ご存知の方も多いと思うが、本書の三屋裕子さんは、バレーボールの名選手で、現役時代には全日本の中心選手としてオリンピックで銅メダルをとったチームの主力だった。引退後は教員として活動する一方で、大学院でスポーツ科学の研究をしていたが、2年ほど前に突然、シャルレの社長になり話題になった。

この本は、パレーボールでの経験をシャルレでの社長業でどのように応用したかをまとめた一冊。

スポーツの経験をマネジメントに活かすというのは珍しくはないアプローチであるが、ほとんどのケースはチームマネジメントなどのオペレーションマネジメントに適用している。三屋さんのようにトップマネジメントに活かした例というのは珍しいと思う。

内容は非常に新鮮である。既存の考え方にとらわれず、バレーボールでの経験から、ものごとの本質を捉え、問題を解決するというアプローチを徹底している。同じだけの経験をしている人はいても、経営の現場で三屋さんのようにものごとの本質を捉えることができるものではないだろう。そこにポイントがあるように思う。

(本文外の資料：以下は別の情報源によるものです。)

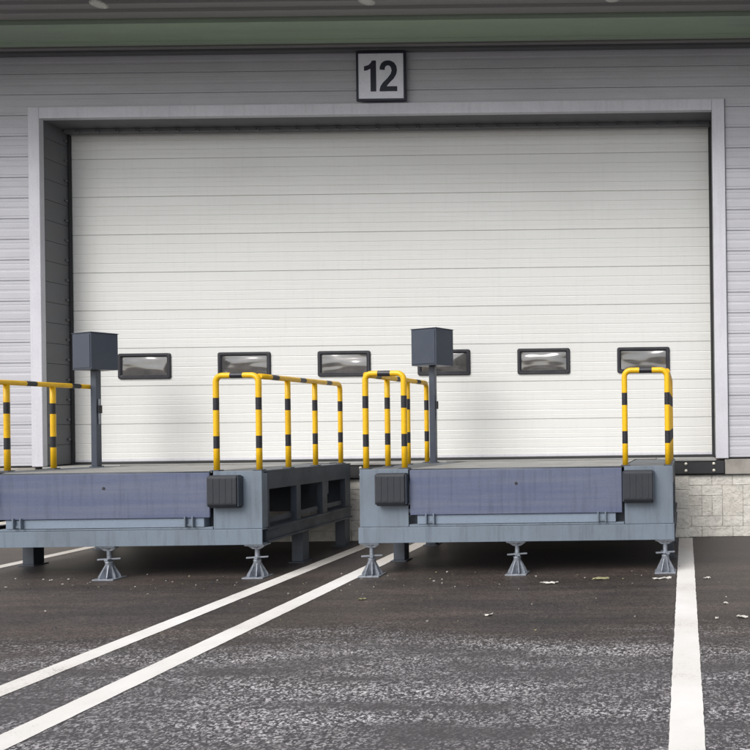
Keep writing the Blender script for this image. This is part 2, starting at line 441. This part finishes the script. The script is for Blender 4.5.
# windows: rounded frame, bulged pane
def rrect(hx, hz, r, n=5):
    pts = []
    for cx, cz, a0 in ((hx-r, hz-r, 0), (-hx+r, hz-r, 90), (-hx+r, -hz+r, 180), (hx-r, -hz+r, 270)):
        for i in range(n+1):
            a = R(a0 + 90*i/n); pts.append((cx + r*math.cos(a), cz + r*math.sin(a)))
    return pts
def win_frame():
    c = MB(); mi = c._mi('black_paint')
    loops = []
    for (hx, hz, r, y) in ((.408, .200, .035, .0), (.404, .196, .032, -.022), (.395, .187, .028, -.028), (.368, .160, .022, -.028), (.348, .142, .016, -.012), (.345, .139, .015, .0)):
        loops.append([c.bm.verts.new((x, y, z)) for x, z in rrect(hx, hz, r)])
    for a, b_ in zip(loops, loops[1:]):
        n = len(a)
        for i in range(n):
            f = c.bm.faces.new([a[i], a[(i+1) % n], b_[(i+1) % n], b_[i]]); f.material_index = mi
    bmesh.ops.recalc_face_normals(c.bm, faces=c.bm.faces)
    return c
def win_pane(seed):
    c = MB(); mi = c._mi('pane'); rn = random.Random(seed)
    nx_, nz_ = 30, 14; ax, az = .356, .150
    ph = rn.uniform(0, 6); am = rn.uniform(.6, 1.2)
    V = []
    for i in range(nx_+1):
        row = []
        for j in range(nz_+1):
            u = -1 + 2*i/nx_; v = -1 + 2*j/nz_
            y = -.0035 - .016*am*(1-u**4)*(1-v*v) + .0016*math.sin(3.1*u+ph)*math.cos(2.4*v+ph*2)*(1-u*u)
            row.append(c.bm.verts.new((u*ax, y, v*az)))
        V.append(row)
    for i in range(nx_):
        for j in range(nz_):
            f = c.bm.faces.new([V[i][j], V[i+1][j], V[i+1][j+1], V[i][j+1]]); f.smooth = True; f.material_index = mi
    return c
w0 = None
for k in range(6):
    wx = -8.335 + k*1.541
    if w0 is None: w0 = win_frame().build('window', dr); o = w0
    else: o = w0.copy(); col.objects.link(o); o.parent = dr
    o.location = (wx - DX, -.001, 2.665 - SILL)
    win_pane(k+2).build('pane', o)

# ------------------------------------------------------------------ sign 12
sg = tag(empty('number_sign', (-4.40, WALL_Y-.075, 6.835)), 'square white sign with dark border reading 12 above the big door', 'sign')
h = .362
c = MB(); c.box(-h+.02, h-.02, -.012, .012, -h+.02, h-.02, 'white'); c.build('sign_panel', sg)
c = MB()
c.box(-h, h, -.022, .018, h-.030, h, 'navy', .003); c.box(-h, h, -.022, .018, -h, -h+.030, 'navy', .003)
c.box(-h, -h+.030, -.0225, .0175, -h+.0305, h-.0305, 'navy', .003); c.box(h-.030, h, -.0225, .0175, -h+.0305, h-.0305, 'navy', .003)
c.build('sign_frame', sg)
U = .00170
def dig(pts): return [((x-345)*U, -(y-318)*U) for x, y in pts]
one = [(303,184),(270,184),(258,204),(240,222),(200,234),(200,272),(230,266),(255,252),(255,450),(303,450)]
two = [(333,450),(333,436),(340,408),(362,376),(402,336),(430,300),(438,272),(432,244),(416,228),(400,226),(386,234),(378,252),(378,266),(335,262),(337,236),(350,208),(374,190),(404,184),(432,188),(460,204),(479,234),(484,268),(477,302),(455,340),(420,374),(396,402),(392,408),(484,408),(484,450)]
for nm, d_ in (('digit', one), ('digit', two)):
    c = MB(); c.prism(dig(d_), 'y', -.017, -.0115, 'navy'); c.build(nm, sg)
for sx in (-.25, .25):
    c = MB(); c.box(sx-.02, sx+.02, .0185, .078, -.2, .34, 'galv', .002); c.build('bracket', sg)

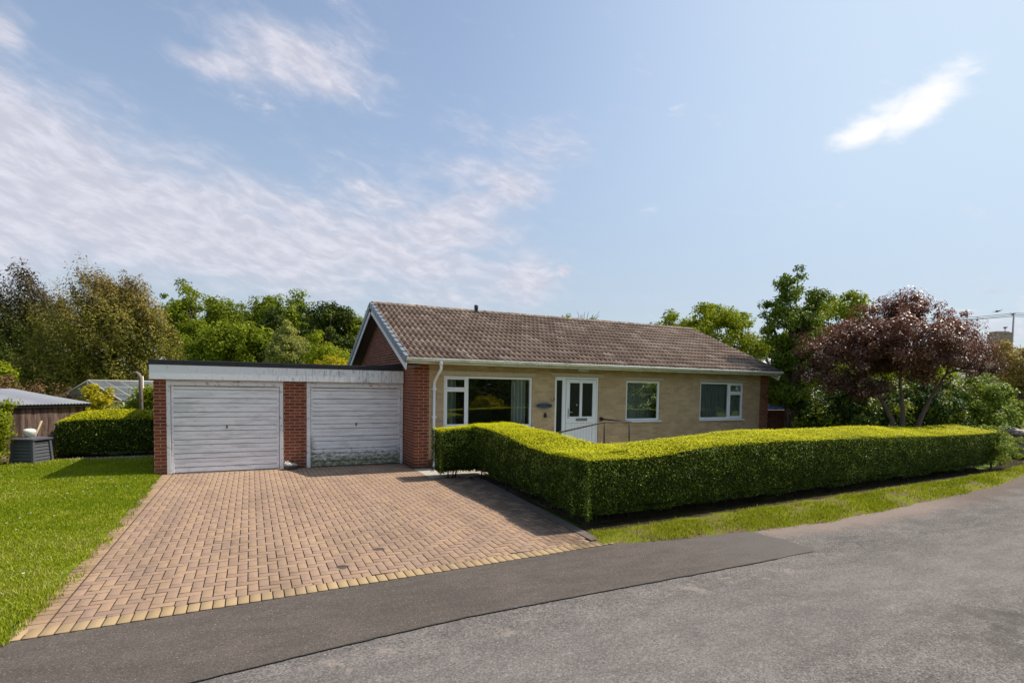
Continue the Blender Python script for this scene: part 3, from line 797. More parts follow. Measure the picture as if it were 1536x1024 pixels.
def kids_(o): kids(house, o)
verge_end(-.47, -1); verge_end(12.20, 1)
# eaves: fascia board, soffit, gutter with brackets
for ya in (-.40, HB + .378):
    m = MB(); m.box(-.415, 12.14, ya, ya + .022, 2.54, 2.655); K(m.build('fascia_board', FASC2))
for ya in (-.377, HB + .002):
    m = MB(); m.box(-.41, 12.13, ya, ya + .375, 2.545, 2.56); K(m.build('soffit', SOFFIT))
m = MB(); n = 10
prof = []
for i in range(n + 1):
    t = math.pi * i / n; prof.append((-.462 - .056 * math.cos(t), 2.668 - .068 * math.sin(t)))
prof2 = [(y * 1.0 + (.006 if y < -.462 else -.006), z + .006) for y, z in prof]
xs_ = [-.44, 12.235]
P = [(x, *q) for x in xs_ for q in prof + prof2]; nn = len(prof); N2 = 2 * nn
F_ = []
for i in range(n):
    F_.append((i, i + 1, N2 + i + 1, N2 + i)); F_.append((nn + i, N2 + nn + i, N2 + nn + i + 1, nn + i + 1))
F_ += [(0, N2, N2 + nn, nn), (n, nn + n, N2 + nn + n, N2 + n)]
m.poly(P, F_, False)
for xe in xs_: m.poly([(xe, *q) for q in prof], [tuple(range(nn))])
gut = K(m.build('gutter', GUTTER))
x = .2
while x < 12.2:
    m = MB(); m.box(x - .02, x + .02, -.525, -.40, 2.655, 2.672); 
    for i in range(n): 
        (y0, z0), (y1, z1) = prof[i], prof[i + 1]
        m.poly([(x - .022, y0 * 1 + (-.004 if y0 < -.46 else .004), z0 - .004), (x + .022, y0 + (-.004 if y0 < -.46 else .004), z0 - .004), (x + .022, y1 + (-.004 if y1 < -.46 else .004), z1 - .004), (x - .022, y1 + (-.004 if y1 < -.46 else .004), z1 - .004)], [(0, 1, 2, 3)])
    b = m.build('gutter_bracket', UPVC); b.parent = gut; x += .92
# downpipe with swan neck
m = MB()
m.tube([(.40, -.46, 2.62), (.40, -.46, 2.50)], .045, 12)
m.tube([(.40, -.46, 2.52), (.40, -.45, 2.42), (.378, -.30, 2.30), (.365, -.13, 2.17), (.362, -.07, 2.09), (.362, -.06, 1.98)], .034, 12)
m.tube([(.362, -.06, 1.99), (.362, -.06, .14)], .0335, 12); m.tube([(.362, -.06, .18), (.362, -.085, .09), (.362, -.12, .05)], .0335, 12)
m.tube([(.362, -.06, 2.04), (.362, -.06, 1.95)], .040, 12)
dp = K(m.build('downpipe', UPVC))
for z in (.45, 1.25, 1.93):
    m = MB(); m.box(.362 - .055, .362 + .055, -.098, -.002, z, z + .035); b = m.build('pipe_bracket', UPVC); b.parent = dp
# vent pipe
m = MB(); m.lathe((2.83, 3.42, 4.30), [(.05, 0), (.05, .16), (.062, .18), (.066, .30), (.052, .31), (.05, .305), (0, .30)], 14)
K(m.build('roof_vent', BLACK), 'short black vent pipe on the ridge')
m = MB(); m.box(2.66, 3.0, 3.30, 3.52, 4.22, 4.345)
vb = m.build('lead_flashing', simple('lead', (.20, .2, .21), .6, .4)); kids(house, vb)
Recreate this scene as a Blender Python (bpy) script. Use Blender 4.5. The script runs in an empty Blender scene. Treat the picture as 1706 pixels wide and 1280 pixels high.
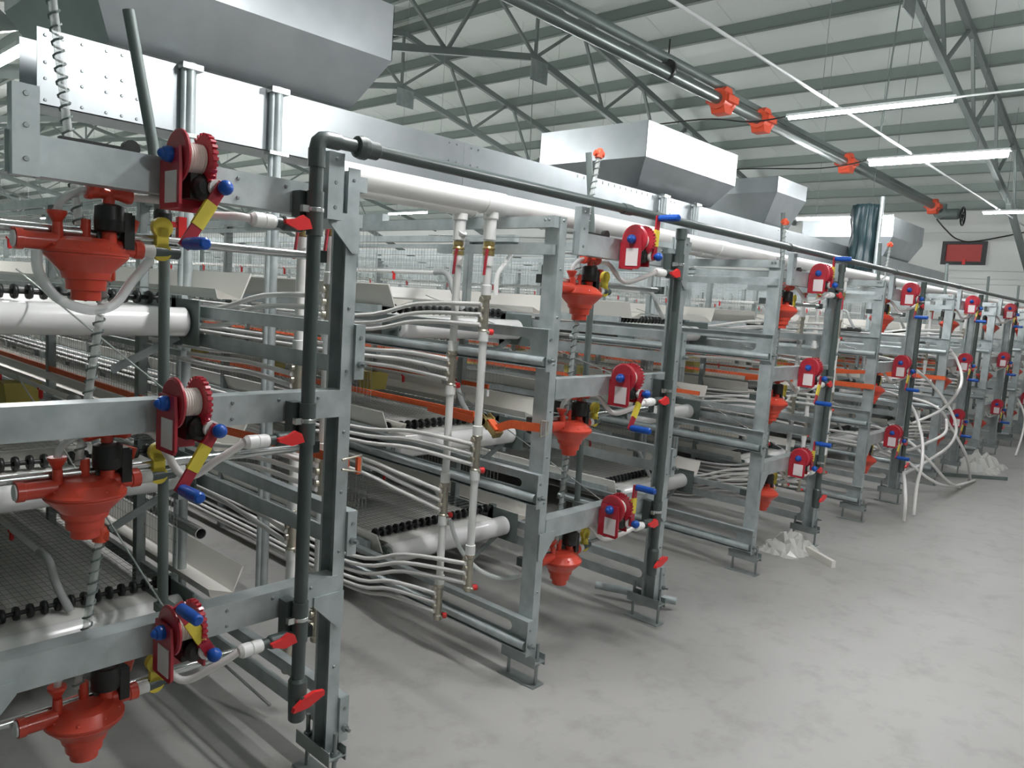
import bpy, math, random
from math import sin, cos, pi, sqrt, radians
from mathutils import Vector, Matrix
random.seed(7)
SC = bpy.context.scene
COL = SC.collection

# ------------------------------------------------------------------ camera
F_PX, YAW, PITCH, ROLL = 1274.57, 0.835644, 0.109897, 0.0658938
fw = Vector((sin(YAW)*cos(PITCH), cos(YAW)*cos(PITCH), -sin(PITCH)))
rt0 = Vector((cos(YAW), -sin(YAW), 0)); up0 = rt0.cross(fw)
rt = cos(ROLL)*rt0 + sin(ROLL)*up0; up = -sin(ROLL)*rt0 + cos(ROLL)*up0
cd = bpy.data.cameras.new('camera'); cam = bpy.data.objects.new('camera', cd); COL.objects.link(cam)
cam.matrix_world = Matrix(((rt.x, up.x, -fw.x, 0), (rt.y, up.y, -fw.y, 0), (rt.z, up.z, -fw.z, 1.6), (0, 0, 0, 1)))
cd.sensor_fit = 'HORIZONTAL'; cd.sensor_width = 36.0; cd.lens = F_PX/1706*36; cd.clip_start = 0.05; cd.clip_end = 200
SC.camera = cam
# ------------------------------------------------------------------ world and exposure
w = bpy.data.worlds.new('world'); SC.world = w; w.use_nodes = True
w.node_tree.nodes['Background'].inputs[0].default_value = (0.75, 0.85, 0.85, 1)
w.node_tree.nodes['Background'].inputs[1].default_value = 0.15
SC.view_settings.view_transform = 'Standard'; SC.view_settings.look = 'None'
SC.view_settings.gamma = 1.0; SC.view_settings.use_curve_mapping = False
SC.view_settings.exposure = 0.0
LAMP_STRENGTH = 430.0; LAMP_DIM = 185.0        # tubes over the right half set dimmer to even out the floor light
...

三屋流を一言でいえば、タイトルにあるとおり、ホスピタリティである。「後工程をお客様だと思え」というのはトヨタ流を代表する言葉の一つだが、本質的には戦略の実行者になる社員に対して、如何に力を発揮できる課題を与えるか、そして、環境を与えるかに特徴がある。

そのような考え方に共感できる人は、ぜひ、読んでみてほしい。